Over many years, with practice, persistence and courage, I am training myself to move toward uncomfortable emotions, to deepen into them and track the physical sensations the qualities, textures, colors, fragrances, and signatures. I am learning to replace the hope for relief with curiosity. I follow the feelings now, even the hard ones, trusting that doing so leads to movement toward a full-spectrum knowing, toward the experience of being an open, alive human being.

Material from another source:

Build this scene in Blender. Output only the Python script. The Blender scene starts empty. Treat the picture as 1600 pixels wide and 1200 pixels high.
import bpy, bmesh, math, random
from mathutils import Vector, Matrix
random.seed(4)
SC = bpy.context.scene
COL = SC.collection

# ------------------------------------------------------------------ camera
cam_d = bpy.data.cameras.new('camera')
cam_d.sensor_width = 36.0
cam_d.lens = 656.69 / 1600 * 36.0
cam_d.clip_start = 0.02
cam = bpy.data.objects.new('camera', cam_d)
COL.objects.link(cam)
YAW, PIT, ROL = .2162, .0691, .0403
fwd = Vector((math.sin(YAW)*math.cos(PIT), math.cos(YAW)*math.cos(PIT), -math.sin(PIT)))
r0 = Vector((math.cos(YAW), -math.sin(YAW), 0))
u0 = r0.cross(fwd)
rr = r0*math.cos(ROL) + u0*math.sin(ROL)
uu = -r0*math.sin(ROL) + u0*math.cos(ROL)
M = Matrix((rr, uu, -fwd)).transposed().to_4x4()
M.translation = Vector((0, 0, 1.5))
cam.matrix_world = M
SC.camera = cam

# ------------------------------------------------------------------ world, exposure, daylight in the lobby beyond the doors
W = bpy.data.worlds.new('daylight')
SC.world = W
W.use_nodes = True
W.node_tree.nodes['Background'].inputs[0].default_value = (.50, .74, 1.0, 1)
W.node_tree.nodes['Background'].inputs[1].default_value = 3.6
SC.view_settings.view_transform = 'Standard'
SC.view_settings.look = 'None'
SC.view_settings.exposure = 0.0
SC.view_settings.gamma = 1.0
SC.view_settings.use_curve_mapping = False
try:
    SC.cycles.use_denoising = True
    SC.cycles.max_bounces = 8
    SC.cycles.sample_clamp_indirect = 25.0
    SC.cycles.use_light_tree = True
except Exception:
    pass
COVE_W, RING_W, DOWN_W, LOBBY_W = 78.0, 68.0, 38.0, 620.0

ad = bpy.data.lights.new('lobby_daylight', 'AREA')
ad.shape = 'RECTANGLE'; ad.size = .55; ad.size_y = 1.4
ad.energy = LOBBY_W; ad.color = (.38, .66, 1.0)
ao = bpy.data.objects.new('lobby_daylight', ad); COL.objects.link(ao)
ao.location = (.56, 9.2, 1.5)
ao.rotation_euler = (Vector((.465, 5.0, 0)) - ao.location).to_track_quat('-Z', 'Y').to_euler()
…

This inner exploration is an ongoing, important developmental task, witnessing my experience and having a perspective on what I’m feeling. Cultivating a willingness and curiosity to turn into the hard stuff eventually leads me to an effortless infusion of warmth, kindness, and compassion that unwinds the tangles and the knots in my body and psyche.

Insight is an element of the exploration and insight can bring clarity. But staying beyond the insight, attending to my experience beyond my mind’s meaning-making . . . then . . . eventually . . . even the insight falls away. Presence, perhaps Love, is all that remains.

So, I listen and watch, initially with the hope that my emotion, usually anger or fear, goes away, shifts, or transforms into something else – which it sometimes will do – but it is my growing love of the Truth, my yearning to know the experience of Truth coming into my body that finally brings the alchemical phenomenon of softening.

I learn over and over that I am not a victim of emotion. I am not trapped in anguish or anxiety. The apparently hardened, holding, cranky manifestations of emotional states in my tummy or shoulders are not as they appear. The shell of my emotion is filled with all of my personal associations, complexes, and a very vivid storyline with a colorful cast of characters. But at the core of each emotion is pure space. My solar plexus and throat, my belly and heart, my entire body is actually translucent, flexible, and non-solid.

My emotional states are signals, bumps on the yellow highway dividing line, indicators that I’m misaligned in my thinking or perceptions. Following the Truth along the hard lines in my body leads me to the soft spaciousness of being. Into this space enter the qualities of Truth: warmth, compassion, luminosity, and wisdom . . . knowing guidance, filled with energy and information for the journey ahead.